La population togolaise a payé au prix fort les querelles
politiques qui déchirent le Togo depuis l’introduction
du multipartisme en 1991. Violences policières, intimidations
des militaires, exécutions extrajudiciaires, « disparitions
» et arrestations arbitraires suivies de torture, rien n’a
été épargné aux personnes qui ont osé
s’opposer au pouvoir du président Eyadéma. Le
risque est grand – et il a été annoncé
depuis des mois - au pire d’un chaos qui plongerait le pays
dans un cycle de violences, au mieux d’une résignation
d’une grande partie de la population qui continuerait à
vivre difficilement en raison notamment de l’arrêt de
l’aide économique de l’Union européenne,
décidé en raison des violations des droits humains
commises par les forces de sécurité.
AMNESTY INTERNATIONAL
AI Index: AFR 57/005/2003
[1] Les membres de la CENI ont été désignés
par la Cour constitutionnelle, à la suite d’une décision
prise de manière unilatérale par le Premier Ministre
togolais d’alors, Agbeyomé Messan Kodjo.
[2] Voir le document d’Amnesty International : Togo : Silence,
on vote, publié le 25 avril 2003, Index AI : AFR 57/003/2003.

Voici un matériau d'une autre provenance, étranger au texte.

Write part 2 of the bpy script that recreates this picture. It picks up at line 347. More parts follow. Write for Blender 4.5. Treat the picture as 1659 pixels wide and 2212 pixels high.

[3] Ces « bérets rouges » dépendent directement
d’Ernest Gnassingbé, l’un des fils du président
Eyadéma.
[4] Ce terme désigne au Togo une sorte de ceinture en corde
dotée d’un bout en fer que portent certains membres
des forces de sécurité autour de la taille.
[5] Voir notamment les documents d’Amnesty International,
Togo : Etat de terreur, AFR 57/001/1999, publié le 5 mai
1999 et Togo : Silence on vote, AFR 57/003/2003, publié le
25 avril 2003.
[6] Une information publiée sur le site du gouvernement togolais,
www.republicoftogo.com, le 30 mai 2003 (soit deux jours avant la
tenue du scrutin) mentionnait un article du journal Le Miroir du
Peuple qui faisait état de « pronostics à partir
des échantillons de militants de chacun des partis en compétition
». Ce sondage donnait le président sortant vainqueur
avec 61,25% devant le candidat de l’UFC, Emmanuel Bob Akitani
avec 22,18%.
[7] L’Union européenne n’a pas envoyé
d’observateurs à ce scrutin car le Togo n’a pas
autorisé l’UE de mener une mission exploratoire, préalable
nécessaire à l’envoi d’une mission d’observation.